Lettre à un jeune manifestant
PAR BERNARD DEBRE * [16 février 2005]
Toi qui n'as pas encore 20 ans et qui manifestes dans la rue, connais-tu véritablement cette réforme ?
Tu parles du bac comme s'il était l'examen le plus important de ta vie, certes il l'est ; mais déjà 80% des élèves le décrochent ; bientôt ils seront 100%.
Tu dis vouloir refuser le contrôle continu des connaissances, car certains établissements seraient moins bons que d'autres ! Vigoureuse découverte que tu fais là ! Alors comment expliquer que ceux qui y travaillent réussissent déjà le bac ?
A t'entendre, ils n'auront plus aucune chance de le réussir. Où est la logique, s'ils le réussissent aujourd'hui, que changeront ces contrôles ? D'ailleurs, ils sont institués dans tant d'autres pays d'Europe. Alors, ils seraient bons à l'étranger et mauvais chez nous. Comment peux-tu l'expliquer sereinement ?
Toi qui n'as pas 20 ans, tu es une proie facile pour les syndicats politisés ; ils t'utilisent dans le but de ne jamais rien changer, ils sont les plus «ringards» d'Europe.
Ils ont toujours refusé l'évolution, la modernisation, qu'elles viennent de droite ou de gauche.
Tu as toujours marché pour eux et rien ne change. Que vas-tu répondre à ceux qui te disent avec raison que 50% des jeunes de ton âge ne savent pas écrire sans faute, ne lisent pas ou peu, ne parlent aucune langue étrangère ?
Te crois-tu capable d'affronter un jour les jeunes Belges, Allemands, Italiens ou Espagnols ? Toi qui n'as pas 20 ans et qui manifestes dans la rue, quelle France veux-tu ? As-tu réfléchi un instant à ton métier, à ta destinée ?
Tu es contre l'élitisme, dis-tu, mais l'exigence de la perfection est nécessaire pour inventer, découvrir, produire.
Ariane s'est envolée dans les cieux, victoire des ingénieurs et des chercheurs. Crois-tu que cette perfection a été donnée à tous sans efforts ?
L'Airbus géant va bientôt décoller, victoire de la technologie.
Te sens-tu capable de participer à toutes ces victoires ? Ou veux-tu simplement t'éclater dans une rave-partie, jouer sur une console vidéo à tuer le plus possible d'ennemis virtuels ? En refusant l'effort, tu te refuses à ton pays et à ta famille.
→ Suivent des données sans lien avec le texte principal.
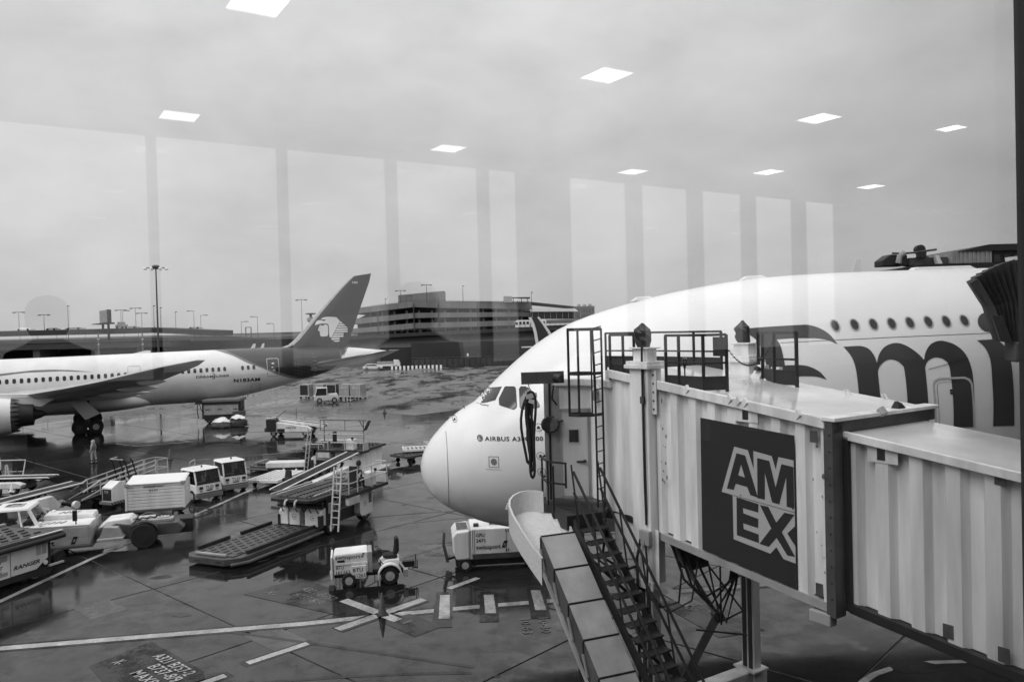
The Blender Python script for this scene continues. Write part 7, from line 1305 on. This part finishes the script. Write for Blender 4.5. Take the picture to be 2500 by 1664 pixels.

En vérité, tu attends que d'autres puissent à l'avenir subvenir à tes besoins.
Tu es contre l'élitisme affirmes-tu, mais tes copains, ceux qui le pourront, partiront aux Etats-Unis, en Angleterre ou ailleurs. Ils sont nombreux à l'avoir déjà fait, pour obtenir des diplômes, ceux qui vont compter dans l'avenir. Alors tu trouveras une France véritablement coupée en deux, entre ceux qui, comme toi, auront joué les révolutionnaires et qui se seront trompés d'époque et les autres qui auront accepté l'effort, la lutte, et qui dirigeront notre pays et occuperont les postes les plus importants.
Vois-tu, la France n'est plus isolée et tu fais partie de la jeunesse du monde, ton destin est lié à celui de l'humanité.
Tu vas te trouver dans une compétition plus féroce encore que tu ne peux l'imaginer, et ce que tu ne feras pas pour l'affronter, personne ne le fera pour toi.
Retourne à l'école de la République, car tu as cette chance inouïe de pouvoir y aller alors que tant d'autres enfants de ton âge errent sans but et sans espoir dans des bidonvilles insalubres ou dans des déserts torrides. Eux sont déjà abandonnés, et seule notre solidarité éphémère peut les empêcher de mourir.
Toi qui n'as pas 20 ans et qui vis en France, tu seras prêt si tu ne mesures pas chichement tes ambitions pour les porter au niveau de l'effort nécessaire pour que ton pays reste un pays fier et accueillant. Et tu pourras, si les circonstances t'aident, t'élever à la hauteur du combat suprême, celui des hommes pour les autres hommes, nos frères. Abandonne ces adultes syndiqués qui vivent déjà dans le passé, élance-toi dans l'avenir, celui de ton humanisme.